Das Meisterwerk von Zurburan im Prado: Es zeigt ein Opferlamm. Eine breite symbolische Tradition macht Schafe zum Gegenstand der alten Kunst und Kultur; die Kirche benutzt die Metapher Hirt und Herde für Pastor und Gemeinde. Zurburan meint mit dem Opferlamm bildlich übertragen aber auch Jesus Christus, der für die Menschheit an Ostern geopfert wird.
Im Volksmund gilt das Schaf häufig als Inbegriff der Feigheit oder Dummheit, und es folgen auch Gelehrte häufig dieser Einschätzung. So urteilte der berühmte Zoologe Dr. Alfred Brehm, Autor des zoologischen Standardwerks „Brehms Tierleben“ über das Schaf: „Seine Furchtsamkeit ist lächerlich, seine Feigheit erbärmlich. Jedes unbekannte Geräusch macht die Herde stutzig, Blitz und Donner und Sturm und Unwetter überhaupt bringen sie gänzlich aus der Fassung“.
Ja, vorsichtig mögen sie sein. Das alleine macht sie aber nicht dumm, denn das Gegenteil ist der Fall. Im April 2006 findet sich in der wissenschaftlichen britischen Fachzeitschrift New Scientist (Nr. 2549, S. 19) ein Forschungsbericht, dass bereits Lämmer unterscheiden lernen, welche pflanzlichen Futterbestandteile ihnen gut tun. Im Experiment hatten Zoologen um Juan Villalba von der Utah State Universität zunächst Substanzen ins Futter gemischt, die bei den Tieren leichtes Unwohlsein erzeugten. Anschließend verschafften sie den Jungtieren Abhilfe, indem sie ihnen das nötige Medikament verabreichten. Wenig später erhielten die Schafe dann im Futter erneut die auslösenden Substanzen in geringer, aber riechbarer Konzentration untergemischt und alle drei zuvor verwendeten Arzneimittel zur diesmal eigenen Auswahl angeboten. Die Vorliebe für das „passende“ Medikament war jeweils signifikant ausgeprägt. Und bei Wiederholungen ließ sich das Erlernte auch noch mindestens fünf Monate lang als im Langzeitgedächtnis verankert und verhaltensbestimmend nachweisen.

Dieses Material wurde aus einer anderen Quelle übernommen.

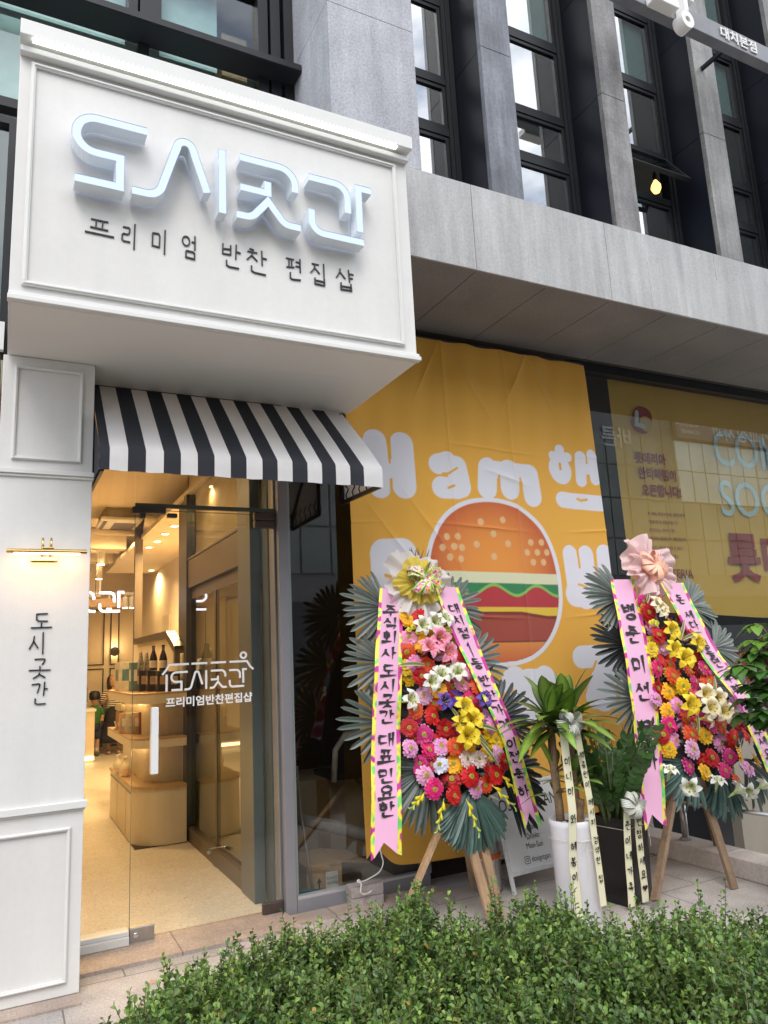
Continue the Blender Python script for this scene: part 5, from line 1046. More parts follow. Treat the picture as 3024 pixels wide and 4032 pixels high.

„Wenn mit dumm die Unfähigkeit gemeint ist, aus Erfahrungen zu lernen, dann sind Schafe in keiner Weise dumm.“
Schafe sind auch durchaus in der Lage, auf verändernde Umwelteinflüsse „zweckmäßig“ zu reagieren. Zum Beispiel bei intensiver Sonneneinstrahlung: Sie stellen sich, wenn sonst keine Möglichkeit zum Unterstellen vorhanden ist, in einem engen Kreis auf. Hierbei befinden sich die Köpfe der Schafe im Innern des Kreises; die Schafe senken ihre Köpfe dann zwischen ihre Vorderbeine, um sie der intensiven Sonneneinstrahlung zu entziehen. Dabei reduzieren sie ihre Atmung, weil zugleich ihre Aktivität herabgesetzt wird.
Ist ja auch kein Wunder, daß Schafe ängstlich sind: Womit sollten Sie sich wehren können? Ihr Vorfahren, die Mufflons, hatten noch große Hörner. Als die Menschen ihnen diese wegzüchteten, gaben Sie ihnen kein Ersatz. Da muß man ja vorsichtig werden. So sind die Menschen: Erst verändern sie die Natur der Dinge, dann spotten Sie über sie. So verspotteten Sie ja auch in der Bibel den Nazarener, der ebenfalls ein Schaf war, nämlich das österliche Opferlamm. Wer er also auch dumm? Sicher war er nicht vorsichtig.